Jan. 12 2016 04:54 PM

Fictional narrative at gallery@Calit2 explores the real-life horrors of Gitmo

Adam Harms’ “Performing the Torture Playlist”
Photo courtesy of the artist

To look at the website, it's almost as if the Guantanamo Bay Museum of Art and History is real. There's a tab showcasing the museum's current exhibitions, hours of operation and even a link to help potential visitors plan trips to Cuba. The museum has a Facebook page and Twitter profile.

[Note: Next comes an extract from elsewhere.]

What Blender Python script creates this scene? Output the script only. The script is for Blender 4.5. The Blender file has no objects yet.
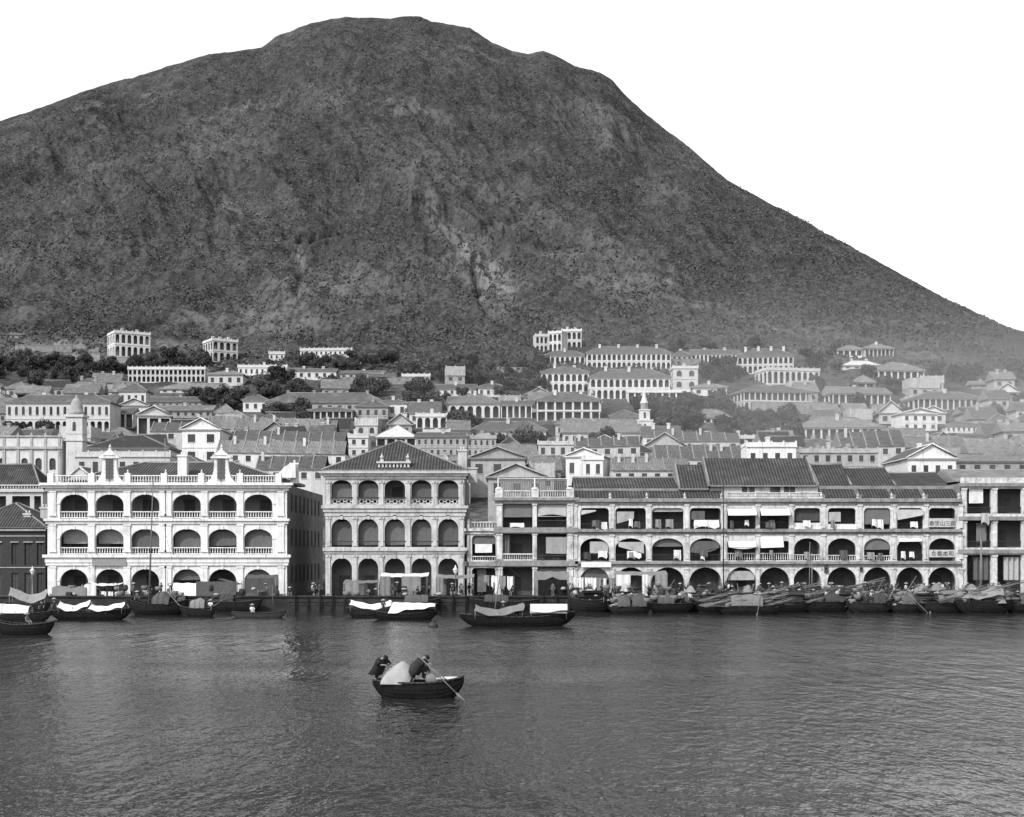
HAZE, SUN, SKYS, EXPO, SMOKE = 0., 2.0, .15, .9, .0019
WM, WL, WF, WR = .19, .33, .01, .08
import bpy, math, random
import numpy as np
from mathutils import Vector, Matrix
random.seed(7)
C = bpy.data.collections.new('place'); bpy.context.scene.collection.children.link(C)
scene = bpy.context.scene
F, CX, HY, EYE = 1450.0, 512.0, 552.0, 7.6        # focal length in pixels, horizon row, eye height
def PX(px, Y): return (px-CX)/F*Y
def PZ(py, Y): return EYE+(HY-py)/F*Y
R = math.radians

# ------------------------------------------------------------------ materials (black and white place)
def nt(m):
    m.use_nodes = True; t = m.node_tree; t.nodes.clear(); return t
def N(t, typ, **kw):
    n = t.nodes.new(typ)
    for k, v in kw.items():
        if k.startswith('_'): n.inputs[k[1:].replace('_', ' ')].default_value = v
        else: setattr(n, k, v)
    return n
def math_node(t, op, a, b=None, clamp=False):
    n = t.nodes.new('ShaderNodeMath'); n.operation = op; n.use_clamp = clamp
    for i, v in enumerate((a, b)):
        if v is None: continue
        if isinstance(v, (int, float)): n.inputs[i].default_value = v
        else: t.links.new(v, n.inputs[i])
    return n.outputs[0]
def noise(t, scale, detail=3, rough=.55, vec=None, stretch=None):
    n = N(t, 'ShaderNodeTexNoise', _Scale=scale, _Detail=detail, _Roughness=rough)
    if vec is None:
        tc = N(t, 'ShaderNodeTexCoord'); vec = tc.outputs['Object']
    if stretch:
        mp = N(t, 'ShaderNodeMapping'); mp.inputs['Scale'].default_value = stretch
        t.links.new(vec, mp.inputs['Vector']); vec = mp.outputs[0]
    t.links.new(vec, n.inputs['Vector']); return n.outputs['Fac']
def smooth(t, v, lo, hi, a=0., b=1.):
    n = N(t, 'ShaderNodeMapRange', interpolation_type='SMOOTHSTEP')
    t.links.new(v, n.inputs['Value'])
    n.inputs['From Min'].default_value = lo; n.inputs['From Max'].default_value = hi
    n.inputs['To Min'].default_value = a; n.inputs['To Max'].default_value = b
    return n.outputs['Result']
def plain(name, base, var=.15, scale=1.2, streak=.0, bump=.0, rough=.85, rnd=.0, dirt=.0, spec=.2):
    """grey surface: fine mottling, rain streaks, dirt patches, a little difference between copies"""
    m = bpy.data.materials.new(name); t = nt(m)
    out = N(t, 'ShaderNodeOutputMaterial'); b = N(t, 'ShaderNodeBsdfPrincipled', _Roughness=rough)
    b.inputs['Specular IOR Level'].default_value = spec
    t.links.new(b.outputs[0], out.inputs['Surface'])
    v = smooth(t, noise(t, scale, 4, .65), .25, .75, 1-var, 1+var)
    if streak:
        s = smooth(t, noise(t, 1.0, 4, .6, stretch=(2.6, 2.6, .22)), .48, .78, 1, 1-streak)
        v = math_node(t, 'MULTIPLY', v, s)
    if dirt:
        s = smooth(t, noise(t, .33, 5, .7), .5, .72, 1, 1-dirt)
        v = math_node(t, 'MULTIPLY', v, s)
    if rnd:
        oi = N(t, 'ShaderNodeObjectInfo')
        s = math_node(t, 'MULTIPLY_ADD', oi.outputs['Random'], 2*rnd); s.node.inputs[2].default_value = 1-rnd
        v = math_node(t, 'MULTIPLY', v, s)
    v = math_node(t, 'MULTIPLY', v, base)
    t.links.new(v, b.inputs['Base Color'])
    if bump:
        bp = N(t, 'ShaderNodeBump', _Strength=bump, _Distance=.08)
        t.links.new(noise(t, scale*5, 3), bp.inputs['Height']); t.links.new(bp.outputs[0], b.inputs['Normal'])
    return m
def tiled(name, base, pitch=.34, rnd=.1, contrast=.35, rows=False):
    """ribbed clay tiles: ribs run down the slope (UV in metres)"""
    m = bpy.data.materials.new(name); t = nt(m)
    out = N(t, 'ShaderNodeOutputMaterial'); b = N(t, 'ShaderNodeBsdfPrincipled', _Roughness=.85)
    b.inputs['Specular IOR Level'].default_value = .2
    t.links.new(b.outputs[0], out.inputs['Surface'])
    uv = N(t, 'ShaderNodeUVMap'); uv.uv_map = 'UVMap'
    sx = N(t, 'ShaderNodeSeparateXYZ'); t.links.new(uv.outputs[0], sx.inputs[0])
    w = math_node(t, 'SINE', math_node(t, 'MULTIPLY', sx.outputs[0], 2*math.pi/pitch))
    wv = math_node(t, 'SINE', math_node(t, 'MULTIPLY', sx.outputs[1], 2*math.pi/.55))
    rib = smooth(t, w, -.6, .6, 1-contrast, 1.0)
    crs = smooth(t, wv, .3, .95, 1.0, .86)
    v = smooth(t, noise(t, .8, 5, .7), .28, .72, .72, 1.3)
    pat = smooth(t, noise(t, .22, 4, .6), .52, .64, 1, 1.4)
    v = math_node(t, 'MULTIPLY', v, pat)
    v = math_node(t, 'MULTIPLY', v, rib); v = math_node(t, 'MULTIPLY', v, crs)
    oi = N(t, 'ShaderNodeObjectInfo')
    s = math_node(t, 'MULTIPLY_ADD', oi.outputs['Random'], 2*rnd); s.node.inputs[2].default_value = 1-rnd
    v = math_node(t, 'MULTIPLY', v, s)
    v = math_node(t, 'MULTIPLY', v, base)
    t.links.new(v, b.inputs['Base Color'])
    bp = N(t, 'ShaderNodeBump', _Strength=.7, _Distance=.1)
    t.links.new(w, bp.inputs['Height']); t.links.new(bp.outputs[0], b.inputs['Normal'])
    return m
M = {
 'white': plain('white_limewash', 0.58, .1, 1.4, streak=.42, dirt=.26, bump=.12),
 'white_far': plain('old_limewash', 0.46, .10, .7, streak=.24, dirt=.2, rnd=.14),
 'cream': plain('weathered_plaster', 0.4, .16, 1.4, streak=.5, dirt=.35, bump=.2),
 'stained': plain('stained_shophouse_plaster', 0.47, .24, 1.8, streak=.6, dirt=.55, bump=.25),
 'band': plain('grimy_ledge', 0.2, .3, 1.5, streak=.3, dirt=.4),
 'stucco': plain('grey_stucco', 0.28, .18, .9, streak=.35, dirt=.3, rnd=.2),
 'brick': plain('dark_brick', 0.035, .25, 2.5, dirt=.2),
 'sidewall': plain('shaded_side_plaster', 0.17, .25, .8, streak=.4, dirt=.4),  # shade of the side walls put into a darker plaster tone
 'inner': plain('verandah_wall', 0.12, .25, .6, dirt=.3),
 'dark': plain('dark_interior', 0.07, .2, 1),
 'shutter': plain('painted_shutter', 0.05, .2, 3, rnd=.3),
 'door': plain('door_wood', 0.12, .2, 2, rnd=.3),
 'tile': tiled('grey_clay_tiles', 0.105, .34, .1),
 'tile_near': tiled('front_clay_tiles', 0.062, .42, .06, .55),
 'tile_light': tiled('pale_clay_tiles', 0.18, .4, .15),
 'tile_dark': tiled('dark_clay_tiles', 0.045, .36, .1, .45),
 'ridge': plain('mortar_ridge', 0.18, .25, 1.5, dirt=.3),
 'paleroof': plain('limewashed_roof', 0.36, .15, .8, dirt=.3, rnd=.15),
 'wood': plain('tarred_wood', 0.013, .35, 3, rough=.95, rnd=.3, spec=.05),
 'wood_mid': plain('bare_boards', 0.032, .3, 4, rough=.9, rnd=.2),
 'pole': plain('pale_bamboo', 0.14, .2, 5, rough=.6, rnd=.3),
 'mat': plain('rattan_matting', 0.06, .35, 6, bump=.5, rnd=.35),
 'mat_pale': plain('sun_bleached_matting', 0.14, .25, 6, bump=.5, rnd=.2),
 'cloth': plain('white_canvas', 0.54, .08, 2, rnd=.06),
 'cloth_grey': plain('grey_canvas', 0.17, .15, 2, dirt=.2, rnd=.2),
 'blind': plain('split_cane_blind', 0.1, .12, 3, streak=.2, rnd=.25),
 'blind_pale': plain('pale_cloth_blind', 0.27, .12, 2, streak=.2, rnd=.15),
 'stone': plain('quay_granite', 0.028, .35, .9, bump=.4, dirt=.4),
 'iron': plain('iron', 0.03, .2, 4, rough=.5),
 'skin': plain('skin', 0.18, .05, 5), 'hair': plain('black_hair', .015, .1, 5),
 'darkcloth': plain('dark_cotton', 0.018, .2, 4, rnd=.3), 'palecloth': plain('white_cotton', 0.5, .1, 4, rnd=.1),
 'midcloth': plain('grey_cotton', 0.09, .2, 4, rnd=.4), 'straw': plain('straw', 0.24, .2, 5, rnd=.2),
 'scrubleaf': plain('scrub_leaves', .07, .5, .3), 'leaf': plain('leaves', 0.042, .5, .5, rnd=.4), 'bark': plain('bark', 0.04, .3, 2),
 'cargo': plain('piled_wood', 0.06, .5, 3, rnd=.4), 'glass': plain('lamp_glass', .8, .05, 3, rough=.15, spec=.5),
 'panel': plain('carved_panel', 0.2, .35, 9, dirt=.3),
 'ink': plain('black_paint', .04, .1, 4),
 'roadstone': plain('terrace_masonry', 0.2, .3, .6, dirt=.4, streak=.3, rnd=.2),
}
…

Sadly, the museum is most assuredly not real. It's an exhibition that works around the fictional narrative that the infamous detention center was permanently closed in 2012 and turned into a museum in order to remember the human rights abuses that occurred there. San Francisco-based artist Ian Alan Paul, who curated and coordinated the exhibition, says it takes place in a "speculative present" and features work by him and a rotating cast of artists.

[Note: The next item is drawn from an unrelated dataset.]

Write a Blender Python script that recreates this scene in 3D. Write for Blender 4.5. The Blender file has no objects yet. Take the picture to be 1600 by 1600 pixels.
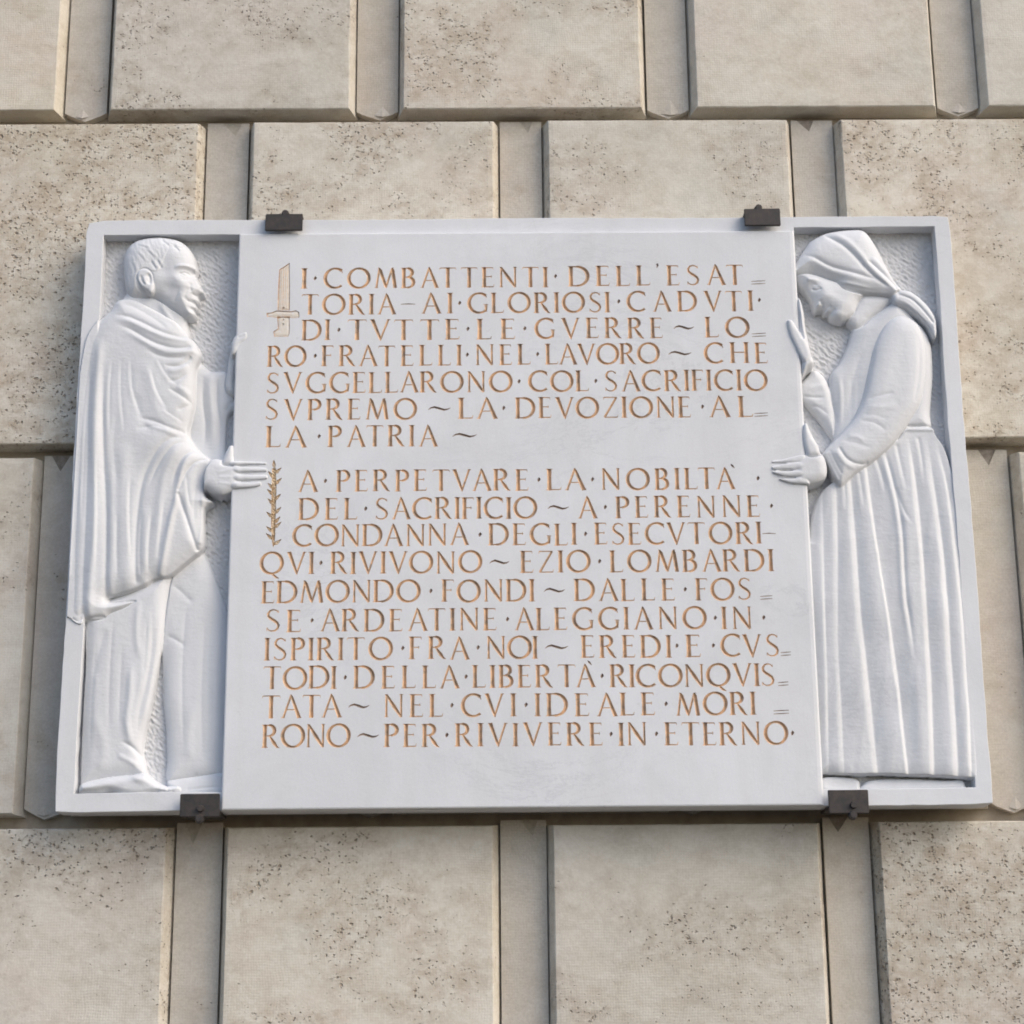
import bpy, bmesh, math, random
import numpy as np
from mathutils import Vector, Matrix
from mathutils.geometry import delaunay_2d_cdt

rnd = random.Random(7)
S = bpy.context.scene
COL = S.collection

# ------------------------------------------------------------------ camera
FPX = 3000.0                                  # focal length in pixels of the 1600 px photograph
CAM = np.array([-0.06079091, -4.19866821, -0.48674991])
TILT, YAW, ROLL = 0.27108586, 0.00943008, -0.00940192
_F = np.array([math.sin(YAW)*math.cos(TILT), math.cos(YAW)*math.cos(TILT), math.sin(TILT)])
_R = np.array([math.cos(YAW), -math.sin(YAW), 0.0])
_U = np.cross(_R, _F)
CR = math.cos(ROLL)*_R + math.sin(ROLL)*_U
CU = -math.sin(ROLL)*_R + math.cos(ROLL)*_U
cam_data = bpy.data.cameras.new("camera")
cam = bpy.data.objects.new("camera", cam_data)
COL.objects.link(cam)
cam.matrix_world = Matrix(((CR[0], CU[0], -_F[0], CAM[0]), (CR[1], CU[1], -_F[1], CAM[1]),
                           (CR[2], CU[2], -_F[2], CAM[2]), (0, 0, 0, 1)))
cam_data.sensor_width = 36.0
cam_data.lens = FPX/1600.0*36.0
cam_data.clip_start, cam_data.clip_end = 0.05, 500.0
S.camera = cam

# ------------------------------------------------------------------ light
SUN_EL, SUN_AZ = math.radians(38), math.radians(55)     # high, in front of the wall and to its right
world = bpy.data.worlds.new("World"); S.world = world
world.use_nodes = True
wn = world.node_tree; wn.nodes.clear()
sky = wn.nodes.new("ShaderNodeTexSky"); sky.sky_type = 'NISHITA'; sky.sun_disc = False
sky.sun_elevation = SUN_EL; sky.sun_rotation = math.pi - SUN_AZ
sky.air_density = 1.0; sky.dust_density = 3.0; sky.ozone_density = 1.0
bg = wn.nodes.new("ShaderNodeBackground"); bg.inputs[1].default_value = 0.15
wo = wn.nodes.new("ShaderNodeOutputWorld")
wn.links.new(sky.outputs[0], bg.inputs[0]); wn.links.new(bg.outputs[0], wo.inputs[0])
sl = bpy.data.lights.new("sun", 'SUN'); sl.energy = 0.65; sl.angle = math.radians(50); sl.color = (1.0, 0.93, 0.84)
so = bpy.data.objects.new("sun", sl); COL.objects.link(so)
sd = Vector((math.sin(SUN_AZ)*math.cos(SUN_EL), -math.cos(SUN_AZ)*math.cos(SUN_EL), math.sin(SUN_EL)))
so.rotation_euler = (-sd).to_track_quat('-Z', 'Y').to_euler(); so.location = sd*20
S.view_settings.view_transform = 'Standard'; S.view_settings.look = 'None'
S.view_settings.gamma = 1.0; S.view_settings.use_curve_mapping = False
S.view_settings.exposure = 0.49
S.cycles.pixel_filter_type = 'BLACKMAN_HARRIS'; S.cycles.filter_width = 1.85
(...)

"I felt it was something that really spoke to the varying entanglements that Gitmo has had, not only historically, but currently," says UC San Diego professor Ricardo Dominguez, who commissioned the exhibition to come to the gallery@Calit2 space inside UCSD's Atkinson Hall. "It has such a deeply ingrained space in American foreign policy and the military's distribution of power. We forget that Guantanamo has been with us for over 100 years."

The exhibition has had dozens of participating artists and a few iterations since first debuting in 2012, but Dominguez says there will be new "gestures" that are exclusive to the exhibition at UCSD.

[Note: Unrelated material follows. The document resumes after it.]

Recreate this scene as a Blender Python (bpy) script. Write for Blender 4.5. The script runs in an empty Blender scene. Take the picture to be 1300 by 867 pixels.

"What the artists do is not only present to the audience the present moment, but also begin to articulate this kind of long archive of what some might call 'black site cultures,'" says Dominguez, citing artist Adam Harms' "Performing the Torture Playlist" piece in which he sings, karaoke style, the songs that were played at extremely loud volumes to keep Gitmo detainees awake and restless. "Here you have something that someone would listen to in their car and even feel nostalgic about, but it was also a crucial way to rip apart the psyche, the body and the resistance of an individual and to make them less human."

The exhibition also features work from Jon Kuzmich, Jenny Odell, Carling McManus, Jen Susman and Fiamma Montezemolo. It opens Thursday, Jan. 14, from 5 to 7 p.m. and will be on display through March 11.